Dr. Reinhold Niebuhr, representing the Christian Council on Palestine, said Jews have a logical right to a homeland in Palestine, that they are the only ethnic minority without one. Judge Hutcheson suggested the possibility that the problem under consideration is one for the United Nations Organization rather than for Anglo-American responsibility.

Niebuhr, responding to another question, said he favored a Jewish numerical majority in Palestine, declaring that a “bi-national” state could not exist without friction. Greater responsibility of the western powers for permanent solution of the Jewish problem was urged by Niebuhr. He hoped that “a tolerably just solution” for all parties could be found, and said he favored a “Palestinian state with a Jewish majority.”
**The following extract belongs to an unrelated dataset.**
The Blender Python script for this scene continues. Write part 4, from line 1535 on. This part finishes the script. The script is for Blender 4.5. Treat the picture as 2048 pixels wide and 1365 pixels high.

Hutcheson asked why there is continuous emphasis on a “Jewish state.” Niebuhr replied that Jews want a state where they do not have to explain both their virtues and vices. Hutcheson said there was no difference between an American Jew and himself. He added he was worried about the insistence on a “Jewish state.” Niebuhr said non-Jews should try to understand the increased impulse of Jews, since Hitler, toward the security of a National Home in Palestine.

Dr. Frank Notestein, professor of demography and director of the Office of Population Research at Princeton University, told the committee that Palestine could not absorb the 1,125,000 immigration within 10 years proposed last week by Robert Nathan without serious economic dislocation. He said the Jewish “rate of fertility” is the lowest in the world and the Arab the highest. He attributed the high percentage of Arab population partly to Jewish health measures leading to an “amazing” drop in Arab mortality in the last 20 years. Maintenance of a Jewish majority in Palestine is impossible, he said, without Jewish immigration, which he did not believe could be accommodated. Dr. William Hocking and Dr. Henry Sloane Coffin, who were scheduled to testify for the Institute of Arab-American affairs, did not appear.

Judge Hutcheson, in announcing the end of the American hearings, expressed his appreciation for the spirit of cooperation evidenced by all the witnesses in undertaking to make the hearings a success. He would have wished, he said, for “a little less vigorous and controversial” attitude than that sometimes shown, but commented that “maybe the core of the question is so tough and of such uncompromising material,” that a solution will be possible only by “judgment” and not by “conciliation.”

The committee will leave for England at the end of this week. It plans to spend about a week in London before investigating conditions in Germany, Austria, and possibly Rumania, and then in Palestine. The hearings in London will open on Jan. 25, and will continue through the end of the month, Invitations have been extended to both Jewish and Arab groups, and to other interested organizations.